Mas já é tarde, irremediavelmente tarde. Por maiores que sejam os sinais de arrependimento, e por mais que mostre estar receptivo ao diálogo e disposto a abrir o seu governo, a verdade é que só um novo governo alicerçado num pacto nacional e congregando as principais forças políticas, trará a estabilidade politica e governativa de que o país necessita.

 

Em nosso modesto entender, Aristides Gomes já não tem condições para continuar a liderar o Governo, e ele sabe-o bem e terá que encarar este acordo como a factura a pagar por ter se convencido da sua invencibilidade e ter desprezado a força da democracia.

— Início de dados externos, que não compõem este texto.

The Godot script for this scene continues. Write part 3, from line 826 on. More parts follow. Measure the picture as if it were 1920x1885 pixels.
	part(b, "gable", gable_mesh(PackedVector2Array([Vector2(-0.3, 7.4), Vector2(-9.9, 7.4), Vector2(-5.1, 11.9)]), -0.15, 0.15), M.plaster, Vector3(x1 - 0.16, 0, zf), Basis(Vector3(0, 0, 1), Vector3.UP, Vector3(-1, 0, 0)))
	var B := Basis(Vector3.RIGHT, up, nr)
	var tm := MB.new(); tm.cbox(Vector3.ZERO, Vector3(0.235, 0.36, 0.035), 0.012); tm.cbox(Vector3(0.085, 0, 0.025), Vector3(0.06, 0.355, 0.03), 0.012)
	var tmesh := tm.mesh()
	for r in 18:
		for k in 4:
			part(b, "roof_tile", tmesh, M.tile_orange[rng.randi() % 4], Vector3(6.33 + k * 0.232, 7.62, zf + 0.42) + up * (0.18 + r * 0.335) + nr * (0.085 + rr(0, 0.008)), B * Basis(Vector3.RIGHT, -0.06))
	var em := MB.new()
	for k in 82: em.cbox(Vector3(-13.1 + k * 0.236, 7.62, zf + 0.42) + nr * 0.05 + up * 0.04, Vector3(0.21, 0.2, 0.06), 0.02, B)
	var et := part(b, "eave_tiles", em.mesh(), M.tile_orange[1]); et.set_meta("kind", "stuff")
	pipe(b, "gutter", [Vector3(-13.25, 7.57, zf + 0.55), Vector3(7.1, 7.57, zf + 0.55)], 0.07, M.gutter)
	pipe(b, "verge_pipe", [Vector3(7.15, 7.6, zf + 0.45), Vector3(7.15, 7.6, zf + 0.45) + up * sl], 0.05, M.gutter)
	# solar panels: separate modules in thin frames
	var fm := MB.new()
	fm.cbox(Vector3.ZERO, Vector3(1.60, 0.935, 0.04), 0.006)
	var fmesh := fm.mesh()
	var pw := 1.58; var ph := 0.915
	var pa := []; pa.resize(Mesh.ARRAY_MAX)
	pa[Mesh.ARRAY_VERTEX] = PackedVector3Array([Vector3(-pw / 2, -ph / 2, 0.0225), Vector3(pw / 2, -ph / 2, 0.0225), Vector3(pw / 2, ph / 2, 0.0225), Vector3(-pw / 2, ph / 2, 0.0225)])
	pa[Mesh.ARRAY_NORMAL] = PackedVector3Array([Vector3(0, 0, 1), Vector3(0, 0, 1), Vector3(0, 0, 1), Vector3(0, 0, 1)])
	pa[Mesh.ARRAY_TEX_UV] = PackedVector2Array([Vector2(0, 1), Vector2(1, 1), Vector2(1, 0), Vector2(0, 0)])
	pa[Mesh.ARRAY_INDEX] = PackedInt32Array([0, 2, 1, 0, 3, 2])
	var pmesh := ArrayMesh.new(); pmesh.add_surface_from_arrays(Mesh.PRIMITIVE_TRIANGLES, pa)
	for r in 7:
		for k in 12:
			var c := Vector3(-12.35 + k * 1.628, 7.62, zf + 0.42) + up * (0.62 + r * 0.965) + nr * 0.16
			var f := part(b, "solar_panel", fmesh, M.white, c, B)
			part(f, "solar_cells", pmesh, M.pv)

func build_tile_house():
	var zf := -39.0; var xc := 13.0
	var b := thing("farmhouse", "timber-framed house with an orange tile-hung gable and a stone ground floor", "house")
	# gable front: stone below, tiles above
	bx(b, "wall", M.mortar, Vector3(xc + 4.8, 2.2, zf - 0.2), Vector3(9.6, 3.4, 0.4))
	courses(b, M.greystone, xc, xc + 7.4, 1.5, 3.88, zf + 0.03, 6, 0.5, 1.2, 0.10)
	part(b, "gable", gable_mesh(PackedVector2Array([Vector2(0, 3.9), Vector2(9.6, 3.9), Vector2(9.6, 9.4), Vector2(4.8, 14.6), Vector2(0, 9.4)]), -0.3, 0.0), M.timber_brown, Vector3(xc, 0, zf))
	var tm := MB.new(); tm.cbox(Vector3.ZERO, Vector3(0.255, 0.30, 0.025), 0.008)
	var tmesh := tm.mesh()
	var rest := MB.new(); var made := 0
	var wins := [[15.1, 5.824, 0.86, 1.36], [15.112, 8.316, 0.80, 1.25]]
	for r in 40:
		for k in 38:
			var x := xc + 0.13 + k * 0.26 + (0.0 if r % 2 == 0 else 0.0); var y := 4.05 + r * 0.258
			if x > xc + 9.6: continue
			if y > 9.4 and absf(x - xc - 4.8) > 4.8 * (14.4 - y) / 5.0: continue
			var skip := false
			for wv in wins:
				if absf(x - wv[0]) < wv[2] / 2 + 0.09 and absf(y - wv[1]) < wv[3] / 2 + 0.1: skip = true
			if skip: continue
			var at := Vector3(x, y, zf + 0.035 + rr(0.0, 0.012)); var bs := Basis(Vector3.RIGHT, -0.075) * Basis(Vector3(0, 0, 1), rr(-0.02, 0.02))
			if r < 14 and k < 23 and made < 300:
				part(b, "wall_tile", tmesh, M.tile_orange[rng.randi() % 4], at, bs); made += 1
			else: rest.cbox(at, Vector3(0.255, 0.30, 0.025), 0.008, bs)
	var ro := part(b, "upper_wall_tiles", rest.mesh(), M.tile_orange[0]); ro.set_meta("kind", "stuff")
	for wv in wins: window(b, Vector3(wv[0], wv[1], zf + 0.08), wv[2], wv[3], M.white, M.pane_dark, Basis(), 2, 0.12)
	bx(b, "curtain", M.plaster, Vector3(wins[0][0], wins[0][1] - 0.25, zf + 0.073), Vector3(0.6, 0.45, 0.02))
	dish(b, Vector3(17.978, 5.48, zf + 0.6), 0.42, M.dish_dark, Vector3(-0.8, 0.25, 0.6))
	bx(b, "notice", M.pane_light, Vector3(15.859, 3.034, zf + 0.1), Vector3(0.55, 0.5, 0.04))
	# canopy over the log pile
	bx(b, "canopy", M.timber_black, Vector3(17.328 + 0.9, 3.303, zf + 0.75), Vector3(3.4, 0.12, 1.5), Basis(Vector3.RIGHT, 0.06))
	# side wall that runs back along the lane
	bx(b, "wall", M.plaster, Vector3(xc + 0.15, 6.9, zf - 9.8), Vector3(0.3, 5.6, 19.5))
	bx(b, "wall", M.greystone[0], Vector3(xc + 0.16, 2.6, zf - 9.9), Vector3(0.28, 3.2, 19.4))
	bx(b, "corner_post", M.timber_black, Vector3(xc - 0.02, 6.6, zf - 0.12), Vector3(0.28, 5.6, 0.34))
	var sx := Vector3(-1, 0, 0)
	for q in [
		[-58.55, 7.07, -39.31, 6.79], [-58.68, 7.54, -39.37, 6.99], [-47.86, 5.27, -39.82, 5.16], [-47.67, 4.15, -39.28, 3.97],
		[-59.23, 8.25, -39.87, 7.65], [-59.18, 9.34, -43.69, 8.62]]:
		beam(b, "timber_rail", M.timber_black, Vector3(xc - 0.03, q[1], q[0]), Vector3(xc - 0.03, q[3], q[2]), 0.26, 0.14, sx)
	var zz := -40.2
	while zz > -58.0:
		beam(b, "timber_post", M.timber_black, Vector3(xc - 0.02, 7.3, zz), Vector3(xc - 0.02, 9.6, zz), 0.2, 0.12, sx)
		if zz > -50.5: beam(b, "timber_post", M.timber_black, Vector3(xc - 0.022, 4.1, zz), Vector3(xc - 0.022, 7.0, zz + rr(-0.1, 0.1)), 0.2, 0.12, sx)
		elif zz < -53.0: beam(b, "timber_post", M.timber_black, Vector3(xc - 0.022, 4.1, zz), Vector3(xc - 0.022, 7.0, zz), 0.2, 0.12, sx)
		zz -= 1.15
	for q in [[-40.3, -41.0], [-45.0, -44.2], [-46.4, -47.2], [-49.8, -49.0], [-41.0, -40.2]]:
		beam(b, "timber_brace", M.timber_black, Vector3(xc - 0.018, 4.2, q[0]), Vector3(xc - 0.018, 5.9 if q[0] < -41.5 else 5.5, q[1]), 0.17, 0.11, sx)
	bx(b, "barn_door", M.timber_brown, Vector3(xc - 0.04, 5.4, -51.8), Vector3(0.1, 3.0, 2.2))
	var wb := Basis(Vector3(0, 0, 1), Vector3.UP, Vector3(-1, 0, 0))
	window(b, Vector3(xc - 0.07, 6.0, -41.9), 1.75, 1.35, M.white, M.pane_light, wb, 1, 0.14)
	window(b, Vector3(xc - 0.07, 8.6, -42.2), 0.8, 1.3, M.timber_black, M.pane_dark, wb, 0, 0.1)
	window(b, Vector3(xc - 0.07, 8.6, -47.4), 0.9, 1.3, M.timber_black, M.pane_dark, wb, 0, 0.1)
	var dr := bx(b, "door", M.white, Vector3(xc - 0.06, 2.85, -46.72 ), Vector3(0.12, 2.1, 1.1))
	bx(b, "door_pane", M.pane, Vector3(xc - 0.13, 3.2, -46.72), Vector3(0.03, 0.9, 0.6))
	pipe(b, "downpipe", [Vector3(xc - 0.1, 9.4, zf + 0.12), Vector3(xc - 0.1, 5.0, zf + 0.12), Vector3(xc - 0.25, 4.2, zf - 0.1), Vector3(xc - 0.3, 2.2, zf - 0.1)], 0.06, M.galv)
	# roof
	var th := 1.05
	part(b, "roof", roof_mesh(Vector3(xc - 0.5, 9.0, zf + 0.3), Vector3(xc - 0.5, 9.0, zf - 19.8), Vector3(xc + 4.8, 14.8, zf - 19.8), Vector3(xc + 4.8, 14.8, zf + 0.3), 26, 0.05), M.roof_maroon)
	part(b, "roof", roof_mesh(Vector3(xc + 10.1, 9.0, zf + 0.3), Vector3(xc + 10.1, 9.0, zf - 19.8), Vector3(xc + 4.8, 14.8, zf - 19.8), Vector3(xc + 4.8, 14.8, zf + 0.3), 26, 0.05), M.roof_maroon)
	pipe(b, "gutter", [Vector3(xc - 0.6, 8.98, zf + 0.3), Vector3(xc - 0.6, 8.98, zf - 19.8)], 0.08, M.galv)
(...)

E nem adianta utilizar como tácticas de pressão a realização para breve da reunião do Grupo de Contacto, nem os argumentos de que não há condições objectivas para a queda do Governo. Estas declarações desprovidas de nexo, poderão impressionar os mais desprevenidos ou os coniventes com o regime, mas não os interesses nacionais. Para tornar as coisas ainda mais caricatas, vemos Aristides Gomes descer do seu pedestal construído em arrogância e desprezo a implorar que a sua queda poderá comprometer os engajamentos assumidos com os nossos principais parceiros de desenvolvimento.

 

Ousamos tão-somente perguntar ou relembrar ao Primeiro-Ministro se ele não tinha esta percepção quando o Governo legítimo do PAIGC foi derrubado em vésperas da realização de uma mesa-redonda cujos resultados já se anteviam como altamente positivos para o país. De facto, relembrando um velho ditado popular, “a malagueta só é boa na bunda dos outros”.

 

Retomando a nossa análise em torno do acordo parlamentar subscrito pelos três maiores partidos políticos guineenses, é nossa convicção e pensamos ser igualmente a convicção de uma esmagadora maioria dos guineenses, da necessidade urgente do país precisar de um governo sério, responsável, competente, credível e capaz de implementar um programa de governação com solidez necessária para nos conduzir para o desenvolvimento e nos libertar desta espiral de pobreza.


Os dados para sair da crise já foram lançados. Os resultados não se devem fazer esperar. E quem de direito que assuma as suas responsabilidades, pois uma nova oportunidade como esta não acontece ou surge todos os dias.